Maintaining financial health after bankruptcy is an important goal for many people. In fact, that is what the process is all about. Contrary to popular belief, bankruptcy is not a sign that someone has gone broke or has failed in any way. It is a commitment to and an opportunity for a more stable financial lifestyle. 

The first step on this journey towards financial health and independence is often maintaining the requirements of the bankruptcy process. This is especially important for those who file Chapter 13 bankruptcy. 

Keeping on track 

As explained on FindLaw, Chapter 13 is a type of bankruptcy that allows people with unmanageable debt to create a payment plan that aims to resolve what they owe over a period of three to five years. For those who file under Chapter 7 liquidation bankruptcy, relief in the form of discharge of debt is often more immediate. 

Breaking the pattern 

Going forward, many people choose to maintain the lifestyle that depends in which they depend less on credit cards. Luckily, there is a great deal of advice on how to do this online. 

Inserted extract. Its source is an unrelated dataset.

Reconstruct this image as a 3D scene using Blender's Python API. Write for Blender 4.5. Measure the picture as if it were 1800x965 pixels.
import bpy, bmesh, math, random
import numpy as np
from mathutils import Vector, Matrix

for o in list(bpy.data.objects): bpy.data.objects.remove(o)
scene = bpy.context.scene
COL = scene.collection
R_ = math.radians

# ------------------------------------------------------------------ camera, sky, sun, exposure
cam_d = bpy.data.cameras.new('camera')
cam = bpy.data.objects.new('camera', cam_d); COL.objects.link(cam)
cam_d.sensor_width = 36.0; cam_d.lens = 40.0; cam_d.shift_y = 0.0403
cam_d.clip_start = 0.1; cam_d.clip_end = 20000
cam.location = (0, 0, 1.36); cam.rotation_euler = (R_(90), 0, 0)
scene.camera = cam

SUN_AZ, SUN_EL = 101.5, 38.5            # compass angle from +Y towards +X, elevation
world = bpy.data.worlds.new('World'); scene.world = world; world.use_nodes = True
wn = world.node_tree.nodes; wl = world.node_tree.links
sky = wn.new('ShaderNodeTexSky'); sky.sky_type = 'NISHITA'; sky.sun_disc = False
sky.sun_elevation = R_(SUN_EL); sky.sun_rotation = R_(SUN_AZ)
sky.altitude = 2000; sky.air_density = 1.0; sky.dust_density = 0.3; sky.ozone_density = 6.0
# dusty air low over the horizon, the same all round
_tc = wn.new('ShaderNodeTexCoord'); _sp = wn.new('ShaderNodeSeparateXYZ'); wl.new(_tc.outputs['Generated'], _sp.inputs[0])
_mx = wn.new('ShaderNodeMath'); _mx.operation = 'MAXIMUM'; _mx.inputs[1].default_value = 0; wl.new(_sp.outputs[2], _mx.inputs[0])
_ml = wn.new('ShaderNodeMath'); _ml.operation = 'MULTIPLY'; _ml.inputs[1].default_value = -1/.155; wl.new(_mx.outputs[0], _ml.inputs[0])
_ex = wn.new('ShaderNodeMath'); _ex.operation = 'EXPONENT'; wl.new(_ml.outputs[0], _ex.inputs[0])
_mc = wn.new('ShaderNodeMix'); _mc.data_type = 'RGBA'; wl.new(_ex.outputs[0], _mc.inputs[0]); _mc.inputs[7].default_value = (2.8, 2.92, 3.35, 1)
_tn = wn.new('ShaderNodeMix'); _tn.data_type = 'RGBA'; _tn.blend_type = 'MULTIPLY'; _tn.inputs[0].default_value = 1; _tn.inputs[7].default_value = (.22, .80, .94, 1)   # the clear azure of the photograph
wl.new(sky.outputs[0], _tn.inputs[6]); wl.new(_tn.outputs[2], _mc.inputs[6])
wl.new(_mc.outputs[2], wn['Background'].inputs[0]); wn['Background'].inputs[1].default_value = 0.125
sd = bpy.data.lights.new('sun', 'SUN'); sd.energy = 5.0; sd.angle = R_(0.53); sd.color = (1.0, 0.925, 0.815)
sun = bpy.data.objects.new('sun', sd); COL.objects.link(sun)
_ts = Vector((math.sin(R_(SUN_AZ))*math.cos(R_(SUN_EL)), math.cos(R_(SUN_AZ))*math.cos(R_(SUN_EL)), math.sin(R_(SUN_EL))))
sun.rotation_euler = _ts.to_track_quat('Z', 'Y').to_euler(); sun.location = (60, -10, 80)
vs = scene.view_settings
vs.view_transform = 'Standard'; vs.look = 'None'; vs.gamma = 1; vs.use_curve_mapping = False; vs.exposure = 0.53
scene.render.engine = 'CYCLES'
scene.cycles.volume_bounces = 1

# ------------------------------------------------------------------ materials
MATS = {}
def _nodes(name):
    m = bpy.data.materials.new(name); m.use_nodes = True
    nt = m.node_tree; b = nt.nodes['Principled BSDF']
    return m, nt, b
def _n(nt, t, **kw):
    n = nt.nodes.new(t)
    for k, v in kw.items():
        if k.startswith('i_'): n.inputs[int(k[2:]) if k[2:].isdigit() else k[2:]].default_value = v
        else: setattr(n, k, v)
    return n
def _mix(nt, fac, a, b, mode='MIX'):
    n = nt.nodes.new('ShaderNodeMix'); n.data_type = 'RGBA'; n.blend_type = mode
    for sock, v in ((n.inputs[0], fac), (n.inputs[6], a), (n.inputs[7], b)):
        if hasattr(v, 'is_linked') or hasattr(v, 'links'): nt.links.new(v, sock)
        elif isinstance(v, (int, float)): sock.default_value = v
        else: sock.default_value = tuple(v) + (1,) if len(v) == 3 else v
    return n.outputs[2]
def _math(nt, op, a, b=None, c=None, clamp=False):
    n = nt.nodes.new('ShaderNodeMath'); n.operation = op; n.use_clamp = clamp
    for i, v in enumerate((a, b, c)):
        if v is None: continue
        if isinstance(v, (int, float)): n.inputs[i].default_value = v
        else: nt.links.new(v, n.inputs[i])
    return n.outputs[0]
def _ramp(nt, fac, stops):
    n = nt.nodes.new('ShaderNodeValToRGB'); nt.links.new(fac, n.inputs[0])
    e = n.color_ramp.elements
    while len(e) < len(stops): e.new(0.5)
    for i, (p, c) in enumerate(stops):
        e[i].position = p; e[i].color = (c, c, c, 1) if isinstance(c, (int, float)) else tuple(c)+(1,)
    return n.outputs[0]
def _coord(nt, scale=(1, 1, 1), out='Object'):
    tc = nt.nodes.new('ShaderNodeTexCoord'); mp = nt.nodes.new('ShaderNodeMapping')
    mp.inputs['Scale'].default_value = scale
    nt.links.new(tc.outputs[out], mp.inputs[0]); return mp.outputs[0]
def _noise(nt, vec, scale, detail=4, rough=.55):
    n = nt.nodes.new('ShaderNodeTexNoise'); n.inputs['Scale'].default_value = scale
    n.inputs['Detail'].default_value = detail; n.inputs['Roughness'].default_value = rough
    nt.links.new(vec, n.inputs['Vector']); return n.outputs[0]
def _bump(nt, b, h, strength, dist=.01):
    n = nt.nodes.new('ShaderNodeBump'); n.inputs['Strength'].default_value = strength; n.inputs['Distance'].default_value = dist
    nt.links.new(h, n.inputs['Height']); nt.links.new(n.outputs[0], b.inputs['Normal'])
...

Personal finance pundit Dave Ramsey, for example, suggests taking a behavioral approach by paying off the smallest debts first. This theoretically allows for the satisfaction of accomplishing small goals while working towards financial independence. This type of reward could be useful incentive to act quickly, should debt begin to accrue again post-bankruptcy. 

There are many schools of thought when it comes to breaking the cycle of debt. Like many things, it is usually best to look at the reality of the situation first, and then to determine which options are most likely to be effective.